Presentation Zen [13]
Do Not Force It
Idling or doing nothing is important. Most of us, myself included, are obsessed with getting things done. We’re afraid to be unproductive. And yet, the big ideas often come to you during your periods of “laziness,” during those episodes of “wasting time.” People need more time away from the direct challenges of work. Long walks on the beach, a jog through the forest, a bike ride, spending four to five hours in a coffee shop with the Sunday paper. During these times, your creative spirit is energized. Sometimes you need solitude and a break for slowing down so that you may see things differently. Managers who understand this and give their staff the time they need (which they can only do by genuinely trusting them) are the secure managers, and the best managers.
Enthusiasm
Put your love, passion, imagination, and spirit behind it. Without enthusiasm, there is no creativity. It may be a quiet enthusiasm, or it may be loud. It doesn’t matter, so long as it is real. I remember once a guy commenting on a successful long-term project I did. He said to me, “Well, you have enthusiasm, I’ll give you that…” It was a backhanded compliment. These are the people who get us down. Life is short. Don’t hang out with people who dismiss the idea of enthusiasm, or worse still, with those who try to kill yours. Trying to impress others or worrying about what others may think of your enthusiasm or passion should be the last thing on your mind.
When forced to work within a strict framework the imagination is taxed to its utmost—and will produce its richest ideas. Given total freedom the work is likely to sprawl.
—T.S. Eliot
The Art of Working With Restrictions
My friends at Universal Studios Japan—Jasper von Meerheimb, Senior Art Director, and Sachiko Kawamura, Senior Environmental Graphic Designer—gave an excellent presentation recently for Design Matters Japan on the issue of how restrictive conditions put on creative projects can lead to inventive solutions. In their presentation, they talked about how to develop concepts and implement them under such constraints as limited time, space, and budget. For professional designers, creating great work under a thousand constraints and limitations imposed from the outside is simply the way the world of design works. Whether constraints are good or bad, enabling or crippling, is in a sense irrelevant; constraints are simply the way of the world. Still, as John Maeda points out in The Laws of Simplicity (MIT Press) “In the field of design there is the belief that with more constraints, better solutions are revealed.” Time, for example, and the sense of urgency that it brings, is almost always a constraint, yet “urgency and the creative spirit go hand in hand…,” Maeda says.

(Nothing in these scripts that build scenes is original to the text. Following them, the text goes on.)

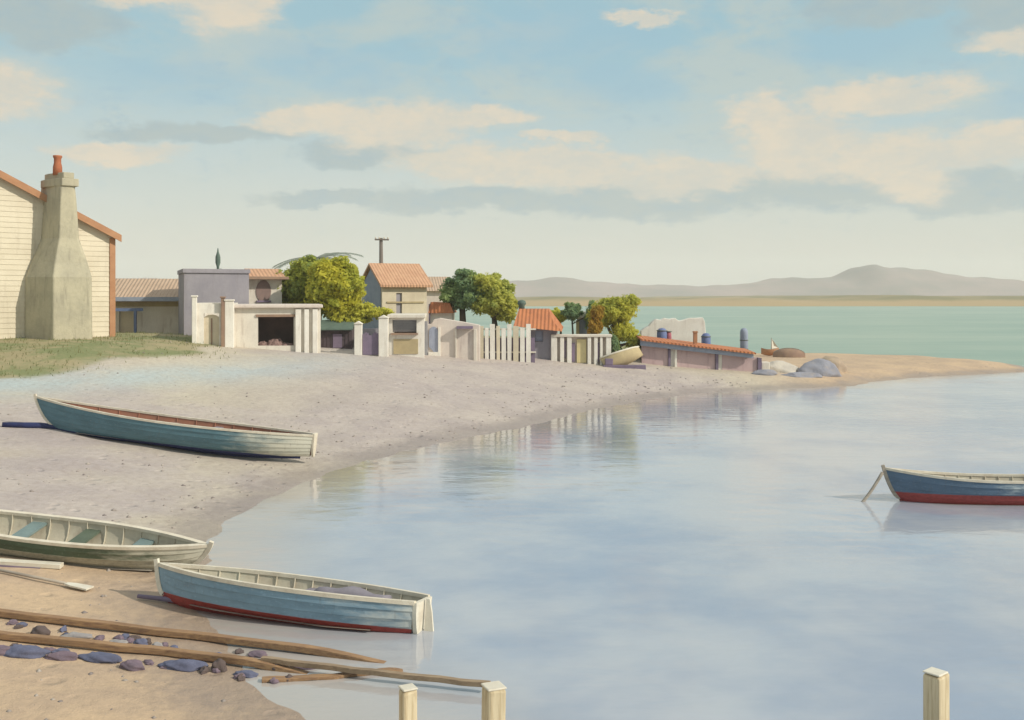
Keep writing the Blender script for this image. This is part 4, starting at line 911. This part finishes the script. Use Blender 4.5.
def fronds():
    x=(318-512)/F*61; z=gz(x,61); o=thing('palm_tree','thin blue grey palm whose fronds show above the largest tree','tree',(x,61,z)); k=61/F
    zc=HC+(YH-258)*k-z
    MB().tube([(0,0,-.4),(.1,0,zc*.5),(0,0,zc)],[.2,.16,.12],8).build('trunk',BARK,o)
    m=MB(); r=random.Random(4)
    for i in range(15):
        a=i*2.4; L=r.uniform(1.6,3.0); el=r.uniform(.1,.6); pts=[]
        for q in range(9):
            t=q/8; pts.append(Vector((math.cos(a)*L*t,math.sin(a)*L*.6*t,zc+L*t*math.sin(el)*.9-1.0*t*t)))
        for q in range(8):
            p=pts[q]; d=(pts[q+1]-p); sd=d.cross(Vector((0,0,1))).normalized()
            for f in range(3):
                pp=p+d*(f/3)
                for sgn in (1,-1):
                    e=pp+sd*sgn*.36*(1-(q/8)**2*.7)+d*.8+Vector((0,0,-.12)); m.add([pp,pp+d*.35,e],[(0,1,2)])
    m.build('crown',LB_,o,fix=False)
fronds()

# grass and pebbles
def grass():
    rng=np.random.default_rng(5); N=60000
    X=rng.uniform(-33,12,N); Y=rng.uniform(31,70,N); P=np.c_[X,Y]; Z=ground(P); g=grassmask(P,Z)
    cl=.5+.5*np.sin(X*1.3+2*np.sin(Y*.9))*np.sin(Y*1.7+1.2*np.sin(X*.8))
    keep=(rng.random(N)<g*cl*.75)&(np.abs((X-512*0)/Y)<.62); X,Y,Z=X[keep],Y[keep],Z[keep]; n=len(X)
    h=rng.uniform(.05,.16,n); a=rng.uniform(0,2*np.pi,n); w=.018; lx,ly=rng.normal(0,.05,n),rng.normal(0,.05,n)
    V=np.stack([np.c_[X-w*np.cos(a),Y-w*np.sin(a),Z-.02],np.c_[X+w*np.cos(a),Y+w*np.sin(a),Z-.02],np.c_[X+lx,Y+ly,Z+h]],1).reshape(-1,3)
    me=bpy.data.meshes.new('grass'); me.from_pydata(V.tolist(),[],np.arange(3*n).reshape(-1,3).tolist()); me.materials.append(leafmat('grass_blades',(.17,.21,.075),(.30,.27,.13),(.24,.25,.11)))
    o=bpy.data.objects.new('grass',me); COL.objects.link(o); tag(o,'thin dry grass on the bank above the beach','grass',kind='stuff')
grass()
def pebbles():
    rng=np.random.default_rng(9); N=110000; X=rng.uniform(-16,12,N); Y=rng.uniform(9,56,N); P=np.c_[X,Y]; d=sdist(P)
    dens=np.exp(-((d-1.6-.5*np.sin(X))/.9)**2)*.10+np.exp(-((d-4.5-np.sin(Y*.4))/.6)**2)*.06+.006
    keep=(rng.random(N)<dens)&(d>.15); P=P[keep]; Z=ground(P); n=len(P); s=.008+.045*rng.random(n)**2.2*(1+Y[keep]/60)
    base=np.array([(1,0,0),(-1,0,0),(0,1,0),(0,-1,0),(0,0,.6),(0,0,-.6)],float); fc=np.array([(0,2,4),(2,1,4),(1,3,4),(3,0,4),(2,0,5),(1,2,5),(3,1,5),(0,3,5)])
    V=base[None]*s[:,None,None]*rng.uniform(.6,1.2,(n,6,1)); V[:,:,0]+=P[:,0:1]; V[:,:,1]+=P[:,1:2]; V[:,:,2]+=Z[:,None]
    Fc=(fc[None]+6*np.arange(n)[:,None,None]).reshape(-1,3)
    me=bpy.data.meshes.new('pebbles'); me.from_pydata(V.reshape(-1,3).tolist(),[],Fc.tolist())
    m,nt,b=newmat('pebble'); g=nt.new('ShaderNodeNewGeometry'); nt.link(nt.mix(g.outputs['Random Per Island'],(.20,.17,.16),(.40,.35,.30)),b.inputs['Base Color']); b.inputs['Roughness'].default_value=.85
    me.materials.append(m); me.polygons.foreach_set('use_smooth',[True]*len(me.polygons)); o=bpy.data.objects.new('pebbles',me); COL.objects.link(o); tag(o,'scattered pebbles and shell along the tide line','pebbles',kind='stuff')
pebbles()

# ------------------------------------------------------------------ light, sky, haze, camera
SUN=Vector((.86,-.34,.58)).normalized(); el=math.asin(SUN.z); az=math.atan2(SUN.x,SUN.y)
l=bpy.data.lights.new('sun','SUN'); l.energy=3.7; l.angle=rad(.6); l.color=(1,.93,.80)
lo=bpy.data.objects.new('sun',l); COL.objects.link(lo); lo.rotation_euler=(-SUN).to_track_quat('-Z','Y').to_euler(); lo.location=(30,-20,40)
W=bpy.data.worlds.new('World'); S.world=W; W.use_nodes=True; nt=NT(W.node_tree); bg=W.node_tree.nodes['Background']
def world():
    sky=nt.new('ShaderNodeTexSky',sky_type='NISHITA'); sky.sun_disc=False; sky.sun_elevation=el; sky.sun_rotation=az; sky.dust_density=2.0; sky.air_density=1.0
    ST=.1; bg.inputs['Strength'].default_value=ST
    c=lambda r,g,b:tuple(((x/255+.055)/1.055)**2.4/ST for x in (r,g,b))
    d=nt.new('ShaderNodeTexCoord').outputs['Generated']; sp=nt.new('ShaderNodeSeparateXYZ'); nt.link(d,sp.inputs[0])
    u=nt.math('ARCTAN2',sp.outputs[0],sp.outputs[1]); hyp=nt.math('SQRT',nt.math('ADD',nt.math('POWER',sp.outputs[0],2),nt.math('POWER',sp.outputs[1],2)))
    v=nt.math('DIVIDE',sp.outputs[2],nt.math('MAXIMUM',hyp,.05))
    cb=nt.new('ShaderNodeCombineXYZ'); nt.put(cb.inputs[0],u); nt.put(cb.inputs[1],v); uv=cb.outputs[0]
    n1=nt.noise(nt.scaled(uv,(4,9,1)),1.6,6,.6,.3); n2=nt.noise(nt.scaled(uv,(10,16,1)),2.2,7,.68); n3=nt.noise(nt.scaled(uv,(1.3,3,1)),2,5,.6); n5=nt.noise(nt.scaled(uv,(22,44,1)),2.0,6,.7); n2=nt.math('ADD',nt.math('MULTIPLY',n2,.68),nt.math('MULTIPLY',n5,.32))
    base=nt.mix(nt.sm(v,.0,.14),c(224,222,207),c(206,216,211)); base=nt.mix(nt.sm(v,.09,.26),base,c(158,199,211)); base=nt.mix(nt.sm(v,.32,.75),base,c(222,232,238)); base=nt.mix(nt.sm(v,.7,2.5),base,c(255,258,258))  # high sky out of view brightened as added fill light
    base=nt.mix(nt.math('MULTIPLY',nt.sm(n1,.42,.62),nt.sm(v,.08,.2,.15,.75)),base,c(198,208,199))
    base=nt.mix(nt.math('MULTIPLY',nt.sm(n2,.5,.68),nt.sm(v,.05,.2,.1,.65)),base,c(158,191,205))
    base=nt.mix(.2,base,sky.outputs[0])
    off=nt.vmath('MULTIPLY',nt.vmath('SUBTRACT',nt.new('ShaderNodeTexNoise').outputs[1],(.5,.5,.5)).outputs[0],(.12,.06,0)); 
    nz=[n for n in W.node_tree.nodes if n.bl_idname=='ShaderNodeTexNoise'][-1]; nz.inputs['Scale'].default_value=11; nz.inputs['Detail'].default_value=6; nz.inputs['Roughness'].default_value=.62
    nt.link(nt.scaled(uv,(1,2.2,1)),nz.inputs['Vector'])
    p=nt.vmath('ADD',uv,off.outputs[0]).outputs[0]
    def blobs(L):
        e=None
        for cx,cy,rx,ry in L:
            q=nt.vmath('DIVIDE',nt.vmath('SUBTRACT',p,((cx-512)/F,(YH-cy)/F,0)).outputs[0],(rx/F,ry/F,1)); q.inputs[1].default_value=(rx/F,ry/F,1e3)
            ln=nt.vmath('LENGTH',q.outputs[0]).outputs['Value']; k=nt.math('SUBTRACT',1.0,ln)
            e=k if e is None else nt.math('MAXIMUM',e,k)
        return e
    blue=blobs([(620,85,75,28),(350,150,60,14),(560,40,150,45),(1000,130,70,32),(330,70,110,30),(200,90,90,30),(830,60,90,25)])
    base=nt.mix(nt.math('MULTIPLY',nt.sm(blue,-.1,.7),.5),base,c(148,187,206))
    grey=blobs([(330,197,85,11),(470,200,140,17),(640,198,150,24),(800,196,130,26),(950,200,110,20),(1060,206,100,18),(215,138,110,13),(370,152,80,14),(60,38,105,36),(1010,30,110,50),(860,20,80,30)])
    gm=nt.math('ADD',grey,nt.math('MULTIPLY',nt.math('SUBTRACT',n2,.5),.9))
    base=nt.mix(nt.math('MULTIPLY',nt.sm(gm,-.08,.42),.85),base,nt.mix(nt.sm(n2,.4,.65),c(170,184,184),c(158,180,188)))
    peach=blobs([(390,124,120,30),(300,125,60,18),(560,168,150,24),(460,160,80,20),(690,178,90,22),(790,150,85,48),(880,172,85,36),(950,165,60,25),(235,18,70,36),(170,10,60,20),(640,20,50,10),(480,120,60,14),(560,140,50,8),(990,70,50,16),(870,110,90,22),(760,120,50,26),(140,160,70,14),(20,110,80,30)])
    pm=nt.math('ADD',peach,nt.math('MULTIPLY',nt.math('SUBTRACT',n2,.5),1.1))
    base=nt.mix(nt.math('MULTIPLY',nt.sm(pm,-.08,.5),.95),base,nt.mix(nt.sm(nt.math('ADD',nt.math('MULTIPLY',n2,.6),nt.math('MULTIPLY',n1,.4)),.4,.62),c(205,203,192),c(226,212,190)))
    fl=nt.math('ADD',nt.math('MULTIPLY',n3,.6),nt.math('MULTIPLY',n2,.4))
    back=nt.math('MULTIPLY',nt.sm(nt.math('ABSOLUTE',u),.6,.9),nt.sm(fl,.48,.66))
    base=nt.mix(back,base,c(214,210,194))
    nt.link(base,bg.inputs['Color'])
world()
def haze():
    m=bpy.data.materials.new('haze'); m.use_nodes=True; n=m.node_tree; n.nodes.clear(); out=n.nodes.new('ShaderNodeOutputMaterial'); v=n.nodes.new('ShaderNodeVolumePrincipled')
    v.inputs['Color'].default_value=(1,1,.98,1); v.inputs['Density'].default_value=.00035; v.inputs['Anisotropy'].default_value=0
    n.links.new(v.outputs[0],out.inputs['Volume'])
    b=MB(); b.box(-2600,2600,-90,3000,-5,110); o=b.build('haze',m); tag(o,'pale sea haze over the harbour',kind='stuff')
haze()
cam=bpy.data.cameras.new('camera'); co=bpy.data.objects.new('camera',cam); COL.objects.link(co); co.location=(0,0,HC); co.rotation_euler=(rad(90),0,0)
cam.lens=35.0; cam.sensor_width=36; cam.shift_y=-(360-YH)/1024; cam.clip_start=.1; cam.clip_end=6000; S.camera=co
S.view_settings.view_transform='Standard'; S.view_settings.look='None'; S.view_settings.exposure=0; S.view_settings.gamma=1
S.cycles.use_denoising=True; S.cycles.volume_bounces=3
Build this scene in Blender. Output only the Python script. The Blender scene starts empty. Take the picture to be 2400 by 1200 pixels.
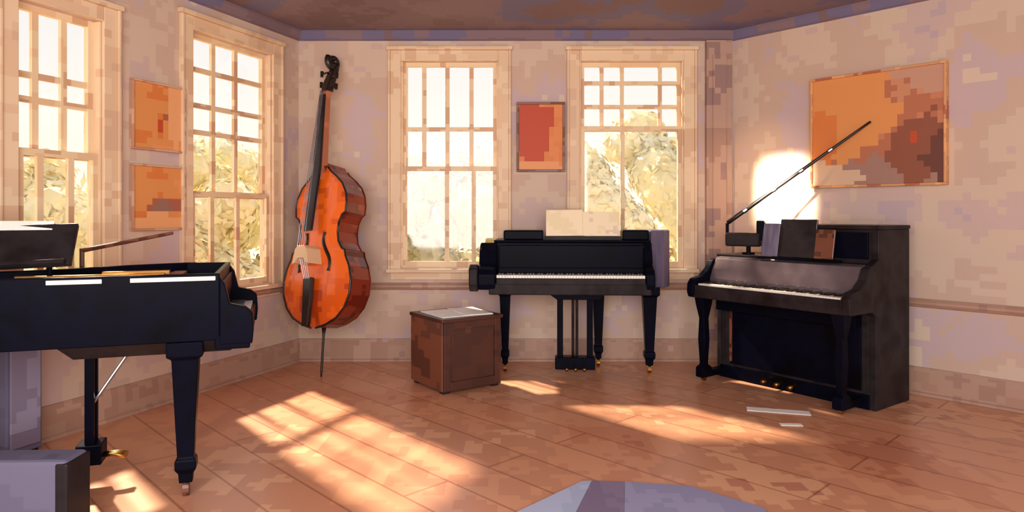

Using creativity and skill to solve a problem or design a message among a plethora of restrictions from the client, from the boss, and so on, is old hat to designers. They live it. Daily. However, for the millions of nondesigners with access to powerful design tools, the power and importance of constraints and limitations is not well understood. For those not trained in design, the task of creating presentation visuals (or posters, Web sites, newsletters, etc.) with today’s software tools can make one either frustrated by the abundance of options or giddy in anticipation of applying their artistic sensibilities to decorate their work with an ever-increasing array of color, shapes, and special effects. Either condition can lead to designs and messages that suffer. What you can learn from professional designers is that (1) constraints and limitations are a powerful ally, not an enemy, and (2) creating your own self-imposed constraints, limitations, and parameters is often fundamental to good, creative work.